## INFORMATION SHOWN
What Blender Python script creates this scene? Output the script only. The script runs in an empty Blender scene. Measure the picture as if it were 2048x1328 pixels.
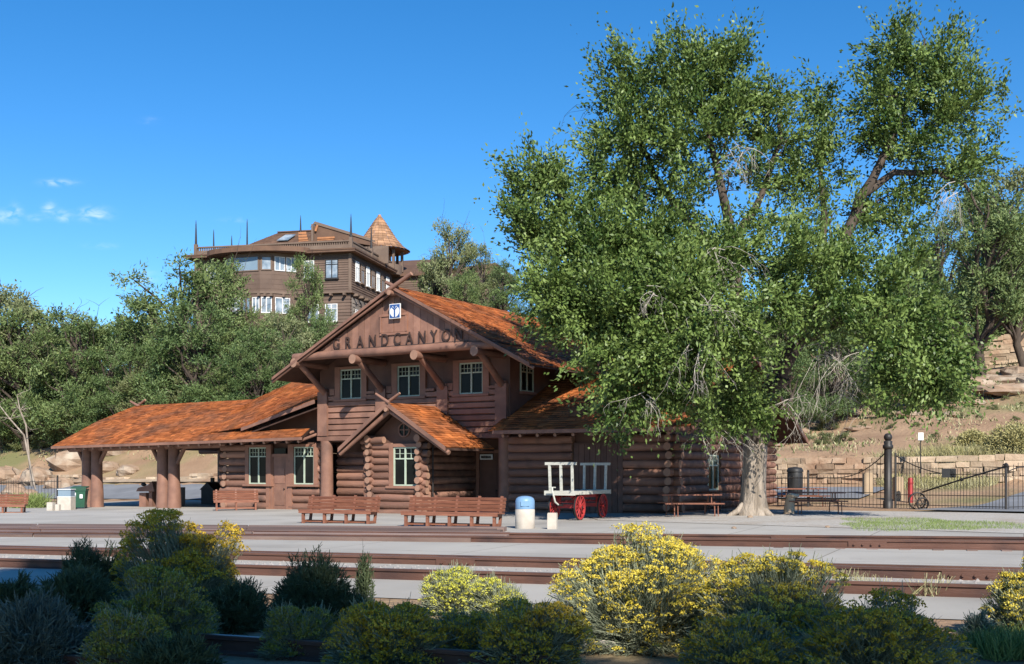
import bpy, math, random
import numpy as np
from mathutils import Vector, Matrix

# ------------------------------------------------------------------ camera, sky, sun
SC = bpy.context.scene
COL = SC.collection
F = 2300.0; YH = 940.0; ZE = 1.75
cam = bpy.data.cameras.new('camera'); co = bpy.data.objects.new('camera', cam); COL.objects.link(co)
co.location = (0, 0, ZE); co.rotation_euler = (math.radians(90), 0, 0)
cam.sensor_width = 36; cam.lens = 36 * F / 2048; cam.shift_x = 0; cam.shift_y = (YH - 664) / 2048
cam.clip_start = 0.1; cam.clip_end = 5000
SC.camera = co
SC.cycles.max_bounces = 6; SC.cycles.diffuse_bounces = 1; SC.cycles.glossy_bounces = 2; SC.cycles.transmission_bounces = 2; SC.cycles.transparent_max_bounces = 4
SC.view_settings.view_transform = 'Standard'; SC.view_settings.look = 'None'
SC.view_settings.gamma = 1.0; SC.view_settings.exposure = 0.53; SC.view_settings.use_curve_mapping = False
SUN_EL = math.radians(36); SUN_AZ = math.radians(164)          # clockwise from +Y
W = bpy.data.worlds.new('World'); SC.world = W; W.use_nodes = True
SUN_STRENGTH = 5.0; SKY_STRENGTH = 0.10

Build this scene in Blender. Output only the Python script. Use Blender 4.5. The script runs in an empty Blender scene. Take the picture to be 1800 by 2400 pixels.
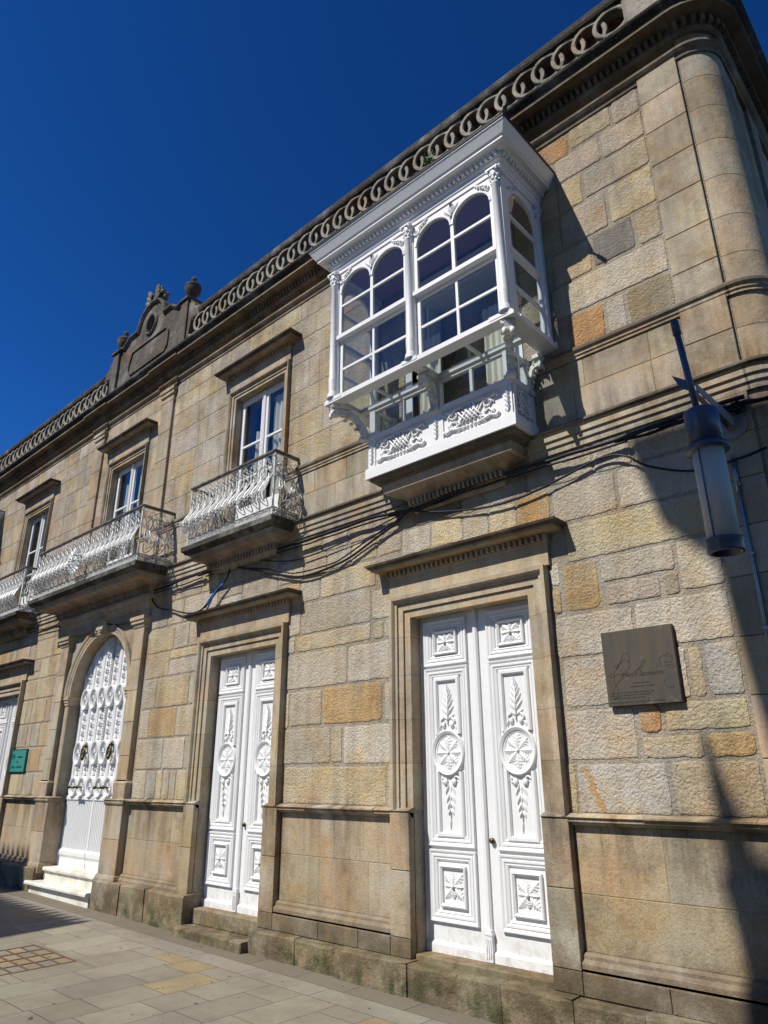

## EXERCISE TASK
Repeat, with no pictures, each line from the beginning of the data through the line containing "from mathutils import Vector, Matrix", inclusive.

## PROBLEM SOLUTION
What Blender Python script creates this scene? Output the script only. The script runs in an empty Blender scene. Measure the picture as if it were 2048x1328 pixels.
import bpy, math, random
import numpy as np
from mathutils import Vector, Matrix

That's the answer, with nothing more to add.